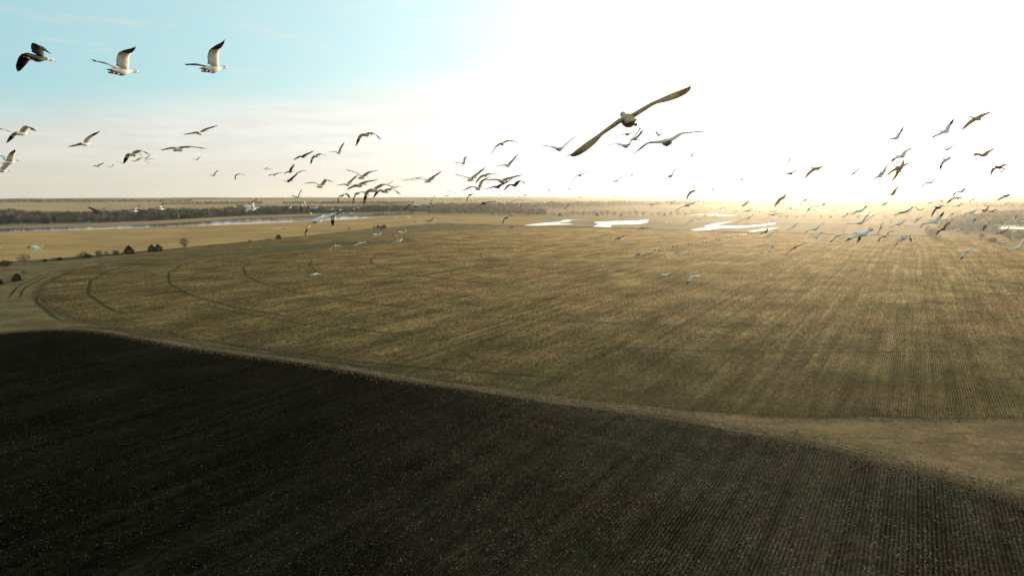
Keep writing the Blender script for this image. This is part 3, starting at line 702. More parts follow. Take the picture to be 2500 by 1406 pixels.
# ragged tufts along the edges of the fields and the track
E_ = []
for line, n_, sd in ((LOW, 9000, 2.2), (ring, 9000, 2.0), (rd, 4000, 2.2)):
    L_ = np.array([(p.x, p.y) for p in line]); k = rg.integers(0, len(L_) - 1, n_ * 4); t_ = rg.uniform(0, 1, (n_ * 4, 1)); q = L_[k] * (1 - t_) + L_[k + 1] * t_ + rg.normal(0, sd, (n_ * 4, 2))
    q = q[frustum(q[:, 0], q[:, 1]) & (np.hypot(q[:, 0], q[:, 1]) < 700)]; E_.append(q[:n_])
stuff_obj('verge_tufts', 'ragged dry grass tufts along the field edges and the dirt track', *cards(np.concatenate(E_), .12, .32, .2, .6, 62, .5), straw('tuft', [(.30, .20, .10), (.19, .125, .06), (.07, .052, .026)], .35), 63, [.3, .4, .3])
A = Q[inside(Q[:, 0], Q[:, 1], upoly)]; A = A[rg.uniform(0, 1, len(A)) < .85 * fall(A[:, 0], A[:, 1], 170, 420)]
stuff_obj('corn_litter', 'straw-coloured leaf litter strewn over the olive pivot field', *litter(A, .22, .7, 44), S_up, 45, [.4, .4, .2])

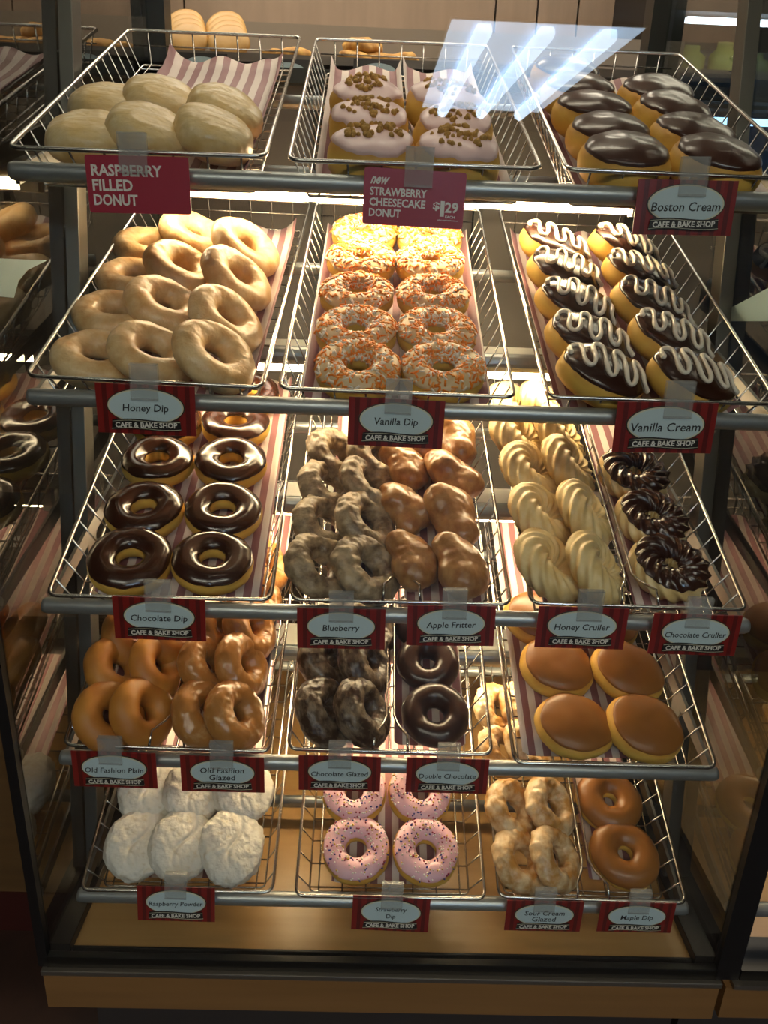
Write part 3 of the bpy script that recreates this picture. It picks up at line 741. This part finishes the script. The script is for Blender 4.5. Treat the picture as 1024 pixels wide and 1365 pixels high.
# ------------------------------------------------------------------ price cards
def text_mesh(name, s, width, height, m, shear=0., x0=0., z0=0., y=0., slope=0., align='c', bold=0., fit=False):
    cu = bpy.data.curves.new('t', 'FONT'); cu.body = s; cu.resolution_u = 2; cu.shear = shear; cu.offset = bold; cu.size = 1
    cu.align_x = 'CENTER'
    ob = bpy.data.objects.new('t', cu); C.objects.link(ob)
    dg = bpy.context.evaluated_depsgraph_get(); me = bpy.data.meshes.new_from_object(ob.evaluated_get(dg))
    bpy.data.objects.remove(ob); bpy.data.curves.remove(cu)
    me.name = name; n = len(me.vertices); co = np.empty(n*3); me.vertices.foreach_get('co', co); co = co.reshape(-1, 3)
    mn, mx = co.min(0), co.max(0); k = min(width/(mx[0]-mn[0]), height/max(.55, mx[1]-mn[1]))
    kz = k
    if fit: k, kz = width/(mx[0]-mn[0]), height/(mx[1]-mn[1])
    cx = (mn[0]+mx[0])/2 if align == 'c' else mn[0]; cy = (mn[1]+mx[1])/2
    X = (co[:, 0]-cx)*k; Z = (co[:, 1]-cy)*kz
    out = np.stack([x0 + X, np.full(n, y), z0 + Z + slope*X], 1)
    me.vertices.foreach_set('co', out.ravel()); me.update()
    me.materials.clear(); me.materials.append(m); return me
def ellipse(a, b, n=40, cx=0, cz=0): return [(cx+a*math.cos(2*math.pi*k/n), cz+b*math.sin(2*math.pi*k/n)) for k in range(n)]

CW, CH = .105, .054
def clip_mesh():
    m = MB(); w_ = .0145
    m.box(-w_, w_, -.0042, -.0030, CH*.70, CH+.022); m.box(-w_, w_, .0020, .0032, CH*.78, CH+.022); m.box(-w_, w_, -.0042, .0032, CH+.0205, CH+.022)
    m.box(-w_, w_, -.0050, -.0042, CH*.70, CH*.74)
    return m.mesh('clip', MT['clip'], False)
CLIP = clip_mesh()
def card_base(px, py, wpx, i, roll, tilt=0.):
    Y = ROWY[i]-.0075
    p = at_y(px, py, Y); d = p - EYE; k = wpx/FPX*d.dot(FWD)/CW
    return T(*p) @ RY(-roll) @ RX(tilt) @ Matrix.Scale(k, 4) @ T(0, 0, -CH/2)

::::

TASK OBJECTIVE: Extract the text of all the records above verbatim, excluding pictures.

OUTPUT:
Keep writing the Blender script for this image. This is part 3, starting at line 702. More parts follow. Take the picture to be 2500 by 1406 pixels.
# ragged tufts along the edges of the fields and the track
E_ = []
for line, n_, sd in ((LOW, 9000, 2.2), (ring, 9000, 2.0), (rd, 4000, 2.2)):
    L_ = np.array([(p.x, p.y) for p in line]); k = rg.integers(0, len(L_) - 1, n_ * 4); t_ = rg.uniform(0, 1, (n_ * 4, 1)); q = L_[k] * (1 - t_) + L_[k + 1] * t_ + rg.normal(0, sd, (n_ * 4, 2))
    q = q[frustum(q[:, 0], q[:, 1]) & (np.hypot(q[:, 0], q[:, 1]) < 700)]; E_.append(q[:n_])
stuff_obj('verge_tufts', 'ragged dry grass tufts along the field edges and the dirt track', *cards(np.concatenate(E_), .12, .32, .2, .6, 62, .5), straw('tuft', [(.30, .20, .10), (.19, .125, .06), (.07, .052, .026)], .35), 63, [.3, .4, .3])
A = Q[inside(Q[:, 0], Q[:, 1], upoly)]; A = A[rg.uniform(0, 1, len(A)) < .85 * fall(A[:, 0], A[:, 1], 170, 420)]
stuff_obj('corn_litter', 'straw-coloured leaf litter strewn over the olive pivot field', *litter(A, .22, .7, 44), S_up, 45, [.4, .4, .2])

Write part 3 of the bpy script that recreates this picture. It picks up at line 741. This part finishes the script. The script is for Blender 4.5. Treat the picture as 1024 pixels wide and 1365 pixels high.
# ------------------------------------------------------------------ price cards
def text_mesh(name, s, width, height, m, shear=0., x0=0., z0=0., y=0., slope=0., align='c', bold=0., fit=False):
    cu = bpy.data.curves.new('t', 'FONT'); cu.body = s; cu.resolution_u = 2; cu.shear = shear; cu.offset = bold; cu.size = 1
    cu.align_x = 'CENTER'
    ob = bpy.data.objects.new('t', cu); C.objects.link(ob)
    dg = bpy.context.evaluated_depsgraph_get(); me = bpy.data.meshes.new_from_object(ob.evaluated_get(dg))
    bpy.data.objects.remove(ob); bpy.data.curves.remove(cu)
    me.name = name; n = len(me.vertices); co = np.empty(n*3); me.vertices.foreach_get('co', co); co = co.reshape(-1, 3)
    mn, mx = co.min(0), co.max(0); k = min(width/(mx[0]-mn[0]), height/max(.55, mx[1]-mn[1]))
    kz = k
    if fit: k, kz = width/(mx[0]-mn[0]), height/(mx[1]-mn[1])
    cx = (mn[0]+mx[0])/2 if align == 'c' else mn[0]; cy = (mn[1]+mx[1])/2
    X = (co[:, 0]-cx)*k; Z = (co[:, 1]-cy)*kz
    out = np.stack([x0 + X, np.full(n, y), z0 + Z + slope*X], 1)
    me.vertices.foreach_set('co', out.ravel()); me.update()
    me.materials.clear(); me.materials.append(m); return me
def ellipse(a, b, n=40, cx=0, cz=0): return [(cx+a*math.cos(2*math.pi*k/n), cz+b*math.sin(2*math.pi*k/n)) for k in range(n)]

CW, CH = .105, .054
def clip_mesh():
    m = MB(); w_ = .0145
    m.box(-w_, w_, -.0042, -.0030, CH*.70, CH+.022); m.box(-w_, w_, .0020, .0032, CH*.78, CH+.022); m.box(-w_, w_, -.0042, .0032, CH+.0205, CH+.022)
    m.box(-w_, w_, -.0050, -.0042, CH*.70, CH*.74)
    return m.mesh('clip', MT['clip'], False)
CLIP = clip_mesh()
def card_base(px, py, wpx, i, roll, tilt=0.):
    Y = ROWY[i]-.0075
    p = at_y(px, py, Y); d = p - EYE; k = wpx/FPX*d.dot(FWD)/CW
    return T(*p) @ RY(-roll) @ RX(tilt) @ Matrix.Scale(k, 4) @ T(0, 0, -CH/2)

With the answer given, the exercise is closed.